Im Vergleich zum Vorjahr sei die Zahl angestiegen. "Der negative Trend setzt sich unvermindert fort", sagte Pruin. Für insgesamt 14 Länder sei die Bewertung schlechter ausgefallen als im Jahr zuvor. Unter anderem Jordanien und Mali und Singapur fallen im diesjährigen Atlas in die Kategorie "unterdrückt". Nur ein Land, die Mongolei, sei eine Kategorie aufgestiegen. Es sei davon auszugehen, dass die Grundfreiheiten weltweit weiter abnehmen werden, erklärte das Hilfswerk.
In 41 Staaten der Welt (acht Prozent der Weltbevölkerung) gilt die Zivilgesellschaft als beeinträchtigt, in 43 Staaten (18 Prozent) als beschränkt. In den 48 Staaten, die laut der Studie unterdrückte Zivilgesellschaften haben, leben 44 Prozent der Weltbevölkerung. Ein Viertel der Menschen lebt in den 25 Staaten, in denen der zivilgesellschaftliche Handlungsspielraum als geschlossen gilt. In diesen Ländern wie China, Iran oder Nicaragua werde jegliche Kritik an staatlichem Handeln schwer bestraft, erklärte Pruin.
Noch nie so viele autokratische Regime
Für Menschenrechtsverteidiger sei die Arbeit besonders in lateinamerikanischen Ländern gefährlich, ergänzte Silke Pfeiffer, Leiterin des Referats für Menschenrechte und Frieden des Hilfswerks. "Allein in Kolumbien und Mexiko wird die Hälfte ermordet." Zudem seien noch nie so viele autokratische Regime gezählt worden, sagte Pfeiffer. "Das erleben wir auf allen Kontinenten."
Die am häufigsten beobachtete Verletzung zivilgesellschaftlicher Handlungsräume sei dabei das Vorgehen gegen Aktivistinnen und Aktivisten sowie gegen Journalisten - insbesondere im Kontext von Demonstrationen. "Wir erleben aber zum Beispiel auch einen deutlichen Rückgang der Internetfreiheit, die im letzten Jahr auf dem Tiefpunkt war", erklärte Pfeiffer.
Beeinträchtigte Grundrechte in zwölf EU-Staaten
Auch in der Europäischen Union werden Grundrechte beschränkt, wie aus dem Atlas hervorgeht.
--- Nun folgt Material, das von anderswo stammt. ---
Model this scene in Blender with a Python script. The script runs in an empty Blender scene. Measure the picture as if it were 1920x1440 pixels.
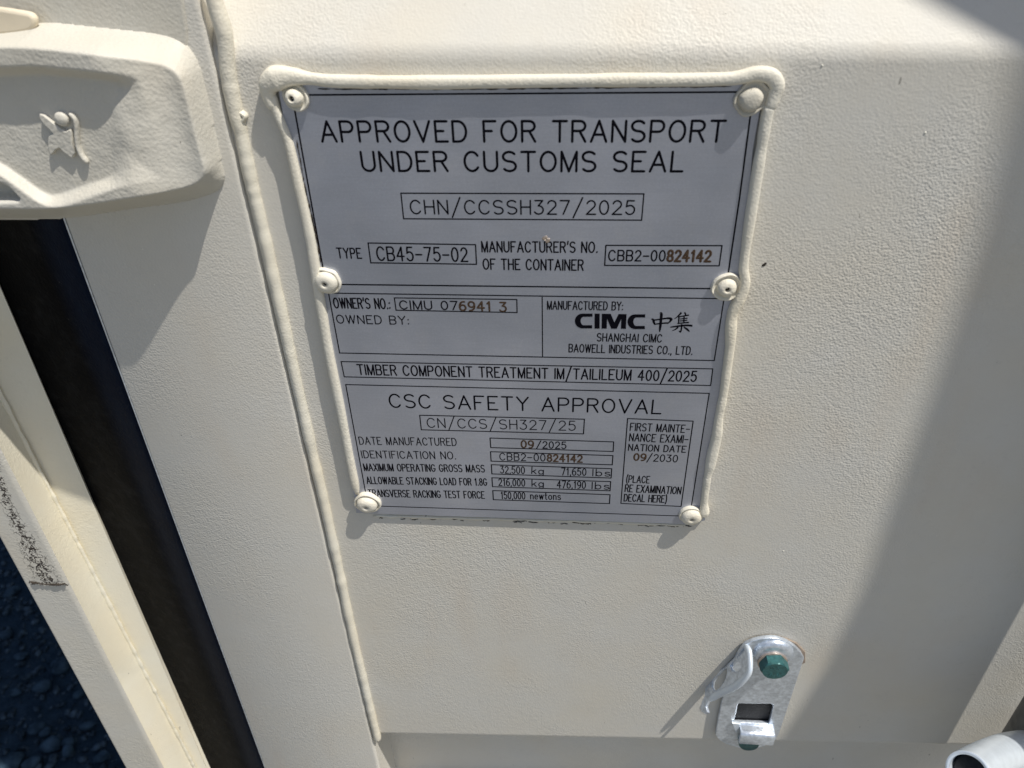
import bpy, bmesh, math, random
import numpy as np
from mathutils import Vector, Matrix
from mathutils.geometry import tessellate_polygon

# ------------------------------------------------------------------ camera, world, sun
scene = bpy.context.scene
COL = scene.collection
FPX = 1450.604                       # focal length in pixels of the 1920 px wide photograph
CAM = np.array([0.02477685, -0.34468217, 0.21727869])
RM = np.array([[0.99707552, -0.02070128, 0.07356537],
               [0.07191317, 0.57992069, -0.81149276],
               [-0.02586314, 0.81440988, 0.57971342]])
cd = bpy.data.cameras.new('camera')
cam = bpy.data.objects.new('camera', cd); COL.objects.link(cam)
cam.matrix_world = Matrix([[*RM[0], CAM[0]], [*RM[1], CAM[1]], [*RM[2], CAM[2]], [0, 0, 0, 1]])
cd.sensor_width = 36; cd.lens = FPX / 1920 * 36
cd.clip_start = 0.01; cd.clip_end = 500
cd.dof.use_dof = True; cd.dof.focus_distance = 0.47; cd.dof.aperture_fstop = 13
scene.camera = cam

SUN = Vector((2.0, -1.0, 4.5)).normalized()      # towards the sun
elev = math.asin(SUN.z); azim = math.atan2(SUN.x, SUN.y)
w = bpy.data.worlds.new('World'); scene.world = w; w.use_nodes = True
nt = w.node_tree; bg = nt.nodes['Background']
sky = nt.nodes.new('ShaderNodeTexSky'); sky.sky_type = 'NISHITA'; sky.sun_disc = False
sky.sun_elevation = elev; sky.sun_rotation = azim
sky.altitude = 50; sky.air_density = 1.0; sky.dust_density = 2.0; sky.ozone_density = 1.0
nt.links.new(sky.outputs[0], bg.inputs[0]); bg.inputs[1].default_value = 0.093
sl = bpy.data.lights.new('sun', 'SUN'); sl.energy = 4.7; sl.angle = math.radians(0.53); sl.color = (1.0, 0.955, 0.88)
so = bpy.data.objects.new('sun', sl); COL.objects.link(so)
so.rotation_euler = SUN.to_track_quat('Z', 'Y').to_euler()
vs = scene.view_settings
vs.view_transform = 'Standard'; vs.look = 'None'; vs.exposure = 0.0; vs.gamma = 1.0
rnd = random.Random(7)

# ------------------------------------------------------------------ helpers
def ray(u, v):
    return RM @ np.array([(u - 960) / FPX, -(v - 720) / FPX, -1.0])
def P(u, v, y=0.0):
    "point of the place at depth y that is seen at pixel (u, v) of the photograph"
    d = ray(u, v); k = (y - CAM[1]) / d[1]; return Vector(CAM + k * d)
def PX(u, v, x):
    d = ray(u, v); k = (x - CAM[0]) / d[0]; return Vector(CAM + k * d)
def PZ(u, v, z):
    d = ray(u, v); k = (z - CAM[2]) / d[2]; return Vector(CAM + k * d)
def PP(u, v, o, n):
    d = Vector(ray(u, v)); c = Vector(CAM); k = (o - c).dot(n) / d.dot(n); return c + d * k

def link(name, me, mat=None, parent=None, smooth=True):
    o = bpy.data.objects.new(name, me); COL.objects.link(o)
    if mat and not me.materials: me.materials.append(mat)
    if smooth:
        for p in me.polygons: p.use_smooth = True
    if parent: o.parent = parent
    return o
def mesh(name, verts, faces, mat=None, parent=None, smooth=True, sharp=None):
    me = bpy.data.meshes.new(name); me.from_pydata([tuple(v) for v in verts], [], faces); me.update()
    bm = bmesh.new(); bm.from_mesh(me); bmesh.ops.remove_doubles(bm, verts=bm.verts, dist=1e-7)
    bmesh.ops.recalc_face_normals(bm, faces=bm.faces); bm.to_mesh(me); bm.free()
    o = link(name, me, mat, parent, smooth)
    if sharp is not None: me.set_sharp_from_angle(angle=math.radians(sharp))
    return o
def tag(o, label=None, cat=None, group=None, kind=None):
    if label: o['label'] = label
    if cat: o['category'] = cat
    if group: o['group'] = group
    if kind: o['kind'] = kind
    return o
def thing(name, loc, label, cat, group=None):
    o = bpy.data.objects.new(name, None); COL.objects.link(o); o.empty_display_size = 0.02
    tag(o, label, cat, group); return o
def finish(bm, name, mat, parent=None, smooth=True, sharp=40):
    me = bpy.data.meshes.new(name); bmesh.ops.recalc_face_normals(bm, faces=bm.faces); bm.to_mesh(me); bm.free()
    o = link(name, me, mat, parent, smooth)
    if smooth and sharp: me.set_sharp_from_angle(angle=math.radians(sharp))
    return o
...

Nur 173 Millionen von 445 Millionen Menschen in der EU lebten in offenen Gesellschaften, heißt es. Als beeinträchtigt gelten die Grundrechte in zwölf EU-Staaten, in denen knapp 59 Prozent der EU-Bürgerinnen und -Bürger lebten. Deutschland gehört weiterhin zu den als "offen" eingestuften Ländern.
Auf der Liste stehen unter anderem Polen und Ungarn, auch in Belgien oder Tschechien werde die zivilgesellschaftliche Lage als "beeinträchtigt" eingestuft. "Die polnische Regierungspartei PiS hat eine Justizreform vorangetrieben, die die Gewaltenteilung schwer beschädigt", erklärte Pruin. Zudem seien auch die Presse- und Meinungsfreiheit in Polen eingeschränkt: "Die Grenze zu Belarus wurde von der Öffentlichkeit abgeschirmt und die Arbeit von Journalistinnen und Journalisten und Menschenrechtsorganisationen behindert."
Bei Belgien sorgte "anhaltende Gewalt seitens der Sicherheitskräfte selbst bei friedlichen Versammlungen gegen Rassismus und soziale Ungleichheit im Winter 2020/21" für das Abrutschen in der Bewertung.
"Demokratie fällt nicht vom Himmel"
Pruin appellierte an Regierungen, starke Zivilgesellschaften zu ermöglichen. Ebenso müsse der Zivilgesellschaft selbst bewusst sein, dass sie immer und überall für die Demokratie kämpfen muss. "Demokratie fällt nicht vom Himmel."
Die Ergebnisse der jährlichen Untersuchung basieren auf Rechercheergebnissen der Nichtregierungsorganisation Civicus, die insgesamt 194 Mitgliedsstaaten der Vereinten Nationen sowie die Palästinsischen Gebiete und Taiwan beobachtet. Dafür wertet die Organisation den Angaben zufolge laufend Berichte von lokalen Nichtregierungsorganisationen, internationalen Partnerorganisationen und öffentlichen Quellen aus.